まずは、かなり旧聞に属する話題ですが、eiga.com に出ていたニュースより。
米映画協会、ついに喫煙シーンをレイティングの対象に!
同様の記事は5/16の読売新聞夕刊1面にも掲載されましたが、eiga,com のニュースの見出しを目にした時、まず思い浮かべたのが『グッドナイト&グッドラック』だったので、記事中でこの作品に触れているのには笑ってしまいました。
ジョゼフ・マッカーシー上院議員による「赤狩り」旋風吹き荒れていた1950年代前半、反マッカーシーの急先鋒となったジャーナリストにしてCBS放送の人気アンカーマン、エドワード・R・マローとその仲間たちの闘いを描いた作品です。
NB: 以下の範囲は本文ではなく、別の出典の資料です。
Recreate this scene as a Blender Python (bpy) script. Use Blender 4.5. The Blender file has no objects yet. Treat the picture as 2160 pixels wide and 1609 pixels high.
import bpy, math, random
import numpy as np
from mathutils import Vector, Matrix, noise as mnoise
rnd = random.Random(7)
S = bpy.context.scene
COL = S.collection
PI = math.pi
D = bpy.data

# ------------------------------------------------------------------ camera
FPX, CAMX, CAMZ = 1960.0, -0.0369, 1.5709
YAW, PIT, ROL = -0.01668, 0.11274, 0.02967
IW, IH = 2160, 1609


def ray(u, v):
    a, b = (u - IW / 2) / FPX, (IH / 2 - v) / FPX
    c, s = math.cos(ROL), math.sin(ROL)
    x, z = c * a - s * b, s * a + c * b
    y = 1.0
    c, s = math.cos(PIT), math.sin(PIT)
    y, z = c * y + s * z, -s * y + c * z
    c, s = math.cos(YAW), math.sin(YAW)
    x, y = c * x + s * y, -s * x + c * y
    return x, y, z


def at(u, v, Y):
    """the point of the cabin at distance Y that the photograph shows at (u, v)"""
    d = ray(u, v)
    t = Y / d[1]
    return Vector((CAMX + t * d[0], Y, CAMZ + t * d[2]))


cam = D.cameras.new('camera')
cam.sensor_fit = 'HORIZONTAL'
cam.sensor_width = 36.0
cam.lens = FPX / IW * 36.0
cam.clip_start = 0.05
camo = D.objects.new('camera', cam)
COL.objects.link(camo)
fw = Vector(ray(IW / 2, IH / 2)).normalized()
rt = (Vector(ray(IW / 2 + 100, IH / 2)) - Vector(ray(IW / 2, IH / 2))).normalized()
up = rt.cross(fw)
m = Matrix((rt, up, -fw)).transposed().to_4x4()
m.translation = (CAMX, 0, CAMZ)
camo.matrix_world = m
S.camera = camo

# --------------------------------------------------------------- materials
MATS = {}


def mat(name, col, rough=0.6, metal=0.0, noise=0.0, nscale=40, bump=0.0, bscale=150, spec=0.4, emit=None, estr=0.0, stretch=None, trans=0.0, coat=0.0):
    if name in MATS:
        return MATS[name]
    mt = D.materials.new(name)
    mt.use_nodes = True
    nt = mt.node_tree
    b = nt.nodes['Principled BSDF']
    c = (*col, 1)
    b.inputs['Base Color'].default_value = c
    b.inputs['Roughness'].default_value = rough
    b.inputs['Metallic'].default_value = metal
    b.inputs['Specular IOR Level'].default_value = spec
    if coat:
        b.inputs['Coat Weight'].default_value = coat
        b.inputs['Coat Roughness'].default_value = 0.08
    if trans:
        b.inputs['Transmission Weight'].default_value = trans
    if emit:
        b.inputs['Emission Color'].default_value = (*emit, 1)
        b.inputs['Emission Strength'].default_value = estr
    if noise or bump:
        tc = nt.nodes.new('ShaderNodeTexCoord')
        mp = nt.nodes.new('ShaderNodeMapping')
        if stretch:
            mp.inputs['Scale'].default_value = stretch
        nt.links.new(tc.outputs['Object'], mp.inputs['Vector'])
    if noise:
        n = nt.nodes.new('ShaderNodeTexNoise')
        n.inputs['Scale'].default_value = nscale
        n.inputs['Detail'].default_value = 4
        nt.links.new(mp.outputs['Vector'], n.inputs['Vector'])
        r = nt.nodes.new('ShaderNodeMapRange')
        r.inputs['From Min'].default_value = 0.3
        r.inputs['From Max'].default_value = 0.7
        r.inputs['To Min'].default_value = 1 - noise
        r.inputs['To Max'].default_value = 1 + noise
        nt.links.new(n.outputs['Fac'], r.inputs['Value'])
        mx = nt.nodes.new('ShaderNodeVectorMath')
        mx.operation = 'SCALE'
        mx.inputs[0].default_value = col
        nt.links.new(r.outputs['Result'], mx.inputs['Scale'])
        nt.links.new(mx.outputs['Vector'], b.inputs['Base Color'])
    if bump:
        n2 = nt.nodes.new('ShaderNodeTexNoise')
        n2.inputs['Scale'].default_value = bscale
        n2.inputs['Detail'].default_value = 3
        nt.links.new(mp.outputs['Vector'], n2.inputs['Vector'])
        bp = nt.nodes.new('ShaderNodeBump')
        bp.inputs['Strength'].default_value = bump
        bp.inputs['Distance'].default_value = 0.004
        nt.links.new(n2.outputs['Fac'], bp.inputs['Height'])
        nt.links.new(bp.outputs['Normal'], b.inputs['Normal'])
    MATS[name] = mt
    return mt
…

監督・脚本:ジョージ・クルーニー(出演も)、主演:デイヴィッド・ストラザーン。
タイトルは、番組ラストのマローの決まり文句より。
クルーニーはじめ、製作に関わった人たちの志の高さは疑いようがありませんし、今この時代だからこそ必要とされる作品であることも理解できます。
しかし、一本の「映画」としての評価はまた別です。
とにかく構成に重層性がなく、ドラマとしては平板。マッカーシー議員と彼の調査委員会の行ないについては当時の映像がそのまま使われ、あえてドラマチックにしないセミドキュメンタリータッチを目指したとも考えられますが、ならば冒頭のシーンやロバート・ダウニーJr.&パトリシア・クラークソン夫妻のエピソード等、随所に見られる「映画的」な表現やキャラ立ては寧ろ排除すべきだったのではないでしょうか?
全体としては、TVの再現ドラマ、それも単発ドラマではなく、例えば『その時歴史が動いた』等の一部を見せられているような「薄い」印象で、題材や着眼点がすぐれているだけに惜しいと思いました。
一方この作品を「映画」として成り立たせているのは、モノクロ撮影の素晴らしさと、主演ストラザーンの演技によるものです。
コントラストのはっきりした画面は硬質な美しさをたたえ、無駄な思い入れを排したストラザーンの演技もそれにマッチしていました。そして、煙草を持つ手つきや吸う仕草は確かにカッコいいですね。
レイ・ワイズも素晴らしかったですが、彼ら俳優たちを向こうに回す実在のマッカーシー議員の存在感も、良くも悪くも大したものでありました。
何だかんだ言っても「オヤジ」俳優好きには見所多い映画でもあります。
というところで、初めにお伝えしたニュースに戻って──私自身は非喫煙者だし、煙草は苦手ですが、喫煙者やその文化をことごとく排除・否定するような社会が理想的なものだとは思えません。
思想や趣味嗜好は異なっても、法の下に人は平等であるというのが、アメリカの民主主義の本来の姿であった筈なのに、人間とはなぜか不自由で不平等な方へと傾いて行くもののようです。
この映画は、「煙草」を通じて、そういう不自由さや閉塞感への異議申し立ても隠しテーマとして潜ませていたのかも知れません。
作品のデータと概要は、allcinema.net をご覧下さい。
背景となる歴史的事実については、Wikipedia で要領よくまとめています。
ジョセフ・マッカーシー
エドワード・R・マロー
マロー氏、やっぱり煙草を手にしていますね。